Cold temperatures mean ice, snow will stay on roads

January 19, 1994|By Donna E. Boller | Donna E. Boller,Staff Writer Staff writers Anne Haddad, Mary Gail Hare, Traci A. Johnson, Jackie Powder and Katherine Richards contributed to this article.

Whatever your street or road looks like this morning, get used to it.

"The road conditions out there are probably going to stay that way for several days," said Benton Watson, Carroll County roads operations bureau chief.

He said snow removal crews face some intractable problems: low temperatures, low salt supplies and not enough traffic for salt to be effective.

The bad road conditions, paired with the predicted sub-zero temperatures overnight, prompted county officials to close schools today and delay the opening of county offices at least one hour to 9 a.m.

The delay will spread out the traffic and let employees travel later after road crews have had more time to clear and salt the streets, said Commissioner President Donald I. Dell.

Maintenance and custodial crews were having a tough time yesterday and Monday clearing and salting school sidewalks, parking lots and driveways, said Vernon Smith, director of school support services.

Because of the single-digit or lower temperatures, he said, "The salt is not making a dent in the ice.

"We were able to get the snow cleared, but the ice is a problem."

The school closing -- the fourth weather-related closing this winter -- means one less day of spring break for students and staff. Yesterday, the schools used up their third built-in snow day the school calendar.

To attend the state-mandated 180 days, students and staff will have to give up the first day of spring break, March 31, which is Holy Thursday.

The next holiday to be dropped, if students are off for another snow day, is April 5, the Tuesday after Easter. Good Friday and Easter Monday are state holidays.

Salt supplies ran low for county highway and school maintenance crews and for the city of Westminster.

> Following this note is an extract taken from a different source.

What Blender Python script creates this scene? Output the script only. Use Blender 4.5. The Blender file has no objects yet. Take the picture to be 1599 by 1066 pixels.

City trucks were using salt only for areas such as intersections and steep hills or for emergency needs. The county government has just enough salt left for "maybe a small storm," Mr. Watson said.

Both public works departments were hoping to get salt deliveries today.

A load of calcium chloride, about 75 80-pound tubs, arrived for school maintenance crews Friday and was distributed yesterday, Mr. Smith said. He said the schools had trouble finding a supplier who had any of the in-demand salt on hand.

But under current weather conditions, salt just refreezes after it's spread, said Donald A. Gross, Westminster streets superintendent.

Mr. Watson faced the same problem with county roads. When temperatures drop to about 16 degrees, "Salt basically stops working unless you have a lot of traffic like [on Routes] 97 and 140," he said.

Westminster's streets department uses about 800 tons of salt in an average year, Mr. Gross said. Already this winter, the department has used more than 1,000 tons.

"I've been 20 years here and I've never seen the streets this way," he said. "I don't like to see my city looking this way."

The county government was down to about 2,000 to 3,000 tons yesterday, Mr. Watson estimated. County crews spread about 100 tons of salt an hour for 24 hours during the storm that began about 7 a.m. Monday.

County, town budgets shrink

The county is about $215,000 over the $540,000 budgeted for snow removal in 1993-1994, said Gary Horst, county capital budget supervisor. Mr. Horst said the budget covers overtime salaries, six contract trucks that supplement the county's 48-truck fleet in snow emergencies and salt at $30 a ton.

Other areas were feeling the snow-removal budget crunch too, though more than two months of winter -- traditionally the snowiest in Maryland -- remain.

"With the latest storm, our budget [for snow removal] is about gone," Manchester Mayor Earl A. J. "Tim" Warehime Jr. said yesterday.

"Most of the storms have been on weekends, and that means time-and-a-half."

If there are any more storms this season, Mayor Warehime said, the town will have to take the money for cleanup out of its road resurfacing budget. He said the town had not had trouble getting salt.

The Sykesville Town Council amended its public works budget last week to allow for purchase of more snow-removal materials.

"Basically we doubled the budget for materials," said Town Manager James L. Schumacher.

The town took delivery last week of a $2,000 load of salt. The 40 tons fill the salt barn and usually last through three snows, said Mr. Schumacher. Sykesville has not experienced any difficulty getting salt, although the last load took slightly longer than the usual one day to arrive, he said.

Sykesville keeping up

"We are doing OK and keeping up with plowing our 11 miles of roads," he said.

The plowing is putting a dent in the $4,500 set aside for overtime pay. Five maintenance workers have put in two 14-hour days this week and will probably be back in at 4 a.m. today, said Mr. Schumacher. The town is granting municipal employees liberal leave for weather-related absences.

Hampstead Mayor Clint Becker said Tuesday the town is close -- "within a storm or two" -- to using up the $9,100 budgeted for snow removal this year.